Relationship Between Soil Aggregate Stability and Associated Carbon and Nitrogen Changes Under Different Ecological Construction Measures in the Karst Region of Southwest China

As the fundamental unit of soil structure, soil aggregates play a crucial role in enhancing soil carbon and nitrogen storage, thereby supporting soil fertility and overall health, particularly in fragile karst regions. This study aims to quantify the effects of various ecological construction measures on soil aggregate stability, including focusing on geometric mean diameter (GMD), mean weight diameter (MWD), and K values, as well as aggregate-related organic carbon (SOC) and total nitrogen (TN), soil mechanical composition, and aggregate content. The ecological construction measures examined include plantation forests (Y7th–rgl), restored forests (Y6th–zr), fruit forests (Y6th–jgl), and contour reverse slope terraces (Y1th–crt).
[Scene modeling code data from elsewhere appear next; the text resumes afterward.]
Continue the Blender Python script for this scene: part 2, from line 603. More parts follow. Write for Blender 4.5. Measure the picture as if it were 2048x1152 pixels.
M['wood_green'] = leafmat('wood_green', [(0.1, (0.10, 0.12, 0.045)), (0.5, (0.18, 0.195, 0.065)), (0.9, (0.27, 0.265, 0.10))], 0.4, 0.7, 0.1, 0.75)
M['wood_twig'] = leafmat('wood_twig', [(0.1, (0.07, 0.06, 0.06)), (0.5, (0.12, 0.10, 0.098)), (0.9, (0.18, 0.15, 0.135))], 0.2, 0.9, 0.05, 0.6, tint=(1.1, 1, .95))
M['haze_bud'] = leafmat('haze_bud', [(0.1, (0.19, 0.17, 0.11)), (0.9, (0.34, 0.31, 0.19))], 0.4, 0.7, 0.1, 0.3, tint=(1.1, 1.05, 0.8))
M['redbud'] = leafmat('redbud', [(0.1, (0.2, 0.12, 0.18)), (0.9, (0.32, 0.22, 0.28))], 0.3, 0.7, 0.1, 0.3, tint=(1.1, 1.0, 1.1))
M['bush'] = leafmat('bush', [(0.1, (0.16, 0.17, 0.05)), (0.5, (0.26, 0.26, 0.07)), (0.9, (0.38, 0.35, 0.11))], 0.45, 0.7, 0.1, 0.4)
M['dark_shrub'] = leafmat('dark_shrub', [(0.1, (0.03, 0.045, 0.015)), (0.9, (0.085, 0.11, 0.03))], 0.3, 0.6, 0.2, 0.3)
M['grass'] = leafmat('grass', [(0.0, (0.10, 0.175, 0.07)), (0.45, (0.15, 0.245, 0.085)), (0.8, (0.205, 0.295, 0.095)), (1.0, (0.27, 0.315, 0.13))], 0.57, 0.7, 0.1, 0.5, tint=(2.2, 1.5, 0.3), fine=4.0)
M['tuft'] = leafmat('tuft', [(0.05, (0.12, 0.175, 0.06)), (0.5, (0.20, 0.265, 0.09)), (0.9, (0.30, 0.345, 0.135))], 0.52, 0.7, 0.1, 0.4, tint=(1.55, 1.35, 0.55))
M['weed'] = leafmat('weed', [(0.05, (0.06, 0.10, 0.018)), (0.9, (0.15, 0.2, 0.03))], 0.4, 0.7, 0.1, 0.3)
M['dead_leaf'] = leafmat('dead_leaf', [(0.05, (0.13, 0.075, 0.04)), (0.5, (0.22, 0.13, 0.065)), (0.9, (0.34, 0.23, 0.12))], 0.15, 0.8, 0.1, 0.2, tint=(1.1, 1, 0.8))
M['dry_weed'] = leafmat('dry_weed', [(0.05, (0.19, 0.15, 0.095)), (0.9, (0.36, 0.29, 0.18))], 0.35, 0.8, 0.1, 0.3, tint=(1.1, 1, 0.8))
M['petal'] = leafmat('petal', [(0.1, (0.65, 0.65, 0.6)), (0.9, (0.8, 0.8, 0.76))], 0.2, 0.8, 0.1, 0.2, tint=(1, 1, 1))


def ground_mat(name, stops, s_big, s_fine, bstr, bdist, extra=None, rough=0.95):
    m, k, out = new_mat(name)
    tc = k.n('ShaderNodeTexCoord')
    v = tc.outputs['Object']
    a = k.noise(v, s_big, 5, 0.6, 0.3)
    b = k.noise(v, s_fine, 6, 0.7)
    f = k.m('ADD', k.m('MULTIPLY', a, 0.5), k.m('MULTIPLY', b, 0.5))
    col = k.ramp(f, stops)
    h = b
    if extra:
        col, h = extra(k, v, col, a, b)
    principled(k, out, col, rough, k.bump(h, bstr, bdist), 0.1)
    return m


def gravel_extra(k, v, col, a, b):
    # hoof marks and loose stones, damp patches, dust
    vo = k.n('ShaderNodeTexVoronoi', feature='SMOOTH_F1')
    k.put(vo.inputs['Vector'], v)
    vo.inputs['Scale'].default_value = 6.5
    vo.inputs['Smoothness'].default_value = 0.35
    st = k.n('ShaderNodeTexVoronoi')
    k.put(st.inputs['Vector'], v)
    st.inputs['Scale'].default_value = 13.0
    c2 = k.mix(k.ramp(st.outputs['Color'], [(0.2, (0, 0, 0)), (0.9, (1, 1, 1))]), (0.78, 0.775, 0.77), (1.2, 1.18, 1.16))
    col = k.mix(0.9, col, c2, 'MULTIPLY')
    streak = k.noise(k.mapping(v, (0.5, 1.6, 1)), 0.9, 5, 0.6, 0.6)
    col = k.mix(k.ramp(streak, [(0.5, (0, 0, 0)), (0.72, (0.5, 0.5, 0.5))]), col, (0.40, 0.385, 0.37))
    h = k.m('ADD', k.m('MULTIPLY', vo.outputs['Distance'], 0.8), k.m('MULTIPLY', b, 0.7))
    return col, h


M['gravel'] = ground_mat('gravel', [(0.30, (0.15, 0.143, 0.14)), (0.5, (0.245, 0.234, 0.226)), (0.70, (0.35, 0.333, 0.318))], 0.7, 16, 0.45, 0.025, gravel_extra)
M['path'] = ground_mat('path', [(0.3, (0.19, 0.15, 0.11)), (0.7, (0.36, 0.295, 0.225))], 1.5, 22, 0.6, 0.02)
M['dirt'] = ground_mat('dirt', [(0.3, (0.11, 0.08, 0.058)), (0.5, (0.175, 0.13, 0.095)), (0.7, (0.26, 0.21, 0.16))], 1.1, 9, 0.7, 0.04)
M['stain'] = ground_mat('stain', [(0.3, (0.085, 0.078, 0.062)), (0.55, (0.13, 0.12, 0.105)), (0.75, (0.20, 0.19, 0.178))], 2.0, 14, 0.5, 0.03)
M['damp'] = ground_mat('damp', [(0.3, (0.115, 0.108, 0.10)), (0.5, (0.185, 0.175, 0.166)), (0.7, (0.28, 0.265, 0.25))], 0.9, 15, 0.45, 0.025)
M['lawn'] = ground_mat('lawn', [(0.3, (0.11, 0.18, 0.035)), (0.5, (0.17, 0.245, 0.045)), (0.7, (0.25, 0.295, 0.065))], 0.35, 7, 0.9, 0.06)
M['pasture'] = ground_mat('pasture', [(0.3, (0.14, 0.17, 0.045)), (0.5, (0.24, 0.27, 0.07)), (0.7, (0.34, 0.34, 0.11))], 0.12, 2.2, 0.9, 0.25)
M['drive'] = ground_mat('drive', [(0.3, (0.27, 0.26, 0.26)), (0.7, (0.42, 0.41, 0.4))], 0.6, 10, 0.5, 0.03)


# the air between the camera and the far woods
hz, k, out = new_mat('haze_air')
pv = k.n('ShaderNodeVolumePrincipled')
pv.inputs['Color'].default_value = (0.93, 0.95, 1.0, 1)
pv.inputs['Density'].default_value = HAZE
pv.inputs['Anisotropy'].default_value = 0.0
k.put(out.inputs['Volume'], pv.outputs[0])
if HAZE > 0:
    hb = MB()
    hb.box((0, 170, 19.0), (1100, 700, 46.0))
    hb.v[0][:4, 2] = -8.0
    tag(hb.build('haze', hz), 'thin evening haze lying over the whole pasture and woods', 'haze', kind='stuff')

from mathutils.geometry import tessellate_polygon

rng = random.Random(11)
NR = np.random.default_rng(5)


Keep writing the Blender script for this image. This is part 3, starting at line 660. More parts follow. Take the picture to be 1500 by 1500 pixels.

Compared to sloping farmland, contour reverse slope terraces, with their distinctive priority induction function, significantly increased the content of medium-fine particle aggregates, greater than 87%. Among the ecological construction measures, plantation forests exhibited the highest aggregate stability, with an average increase ranging from 8% to 157%. Notably, microaggregates, regardless of size, possessed the highest carbon and nitrogen contents, contributing significantly to soil carbon and nitrogen pools. Furthermore, both plantation and contour reverse slope terrace treatments demonstrated an equal contribution of carbon and nitrogen across all aggregate sizes. The partial least squares path modeling (PLS-PM) analysis indicates that land use type and the content of carbon and nitrogen pools are the primary factors influencing soil aggregate stability. These findings suggest that plantations are particularly effective in enhancing soil and water conservation in fragile karst areas, while the contour reverse slope terrace method shows potential for stabilizing soil structure over extended time scales due to its unique “preferential entrainment” function.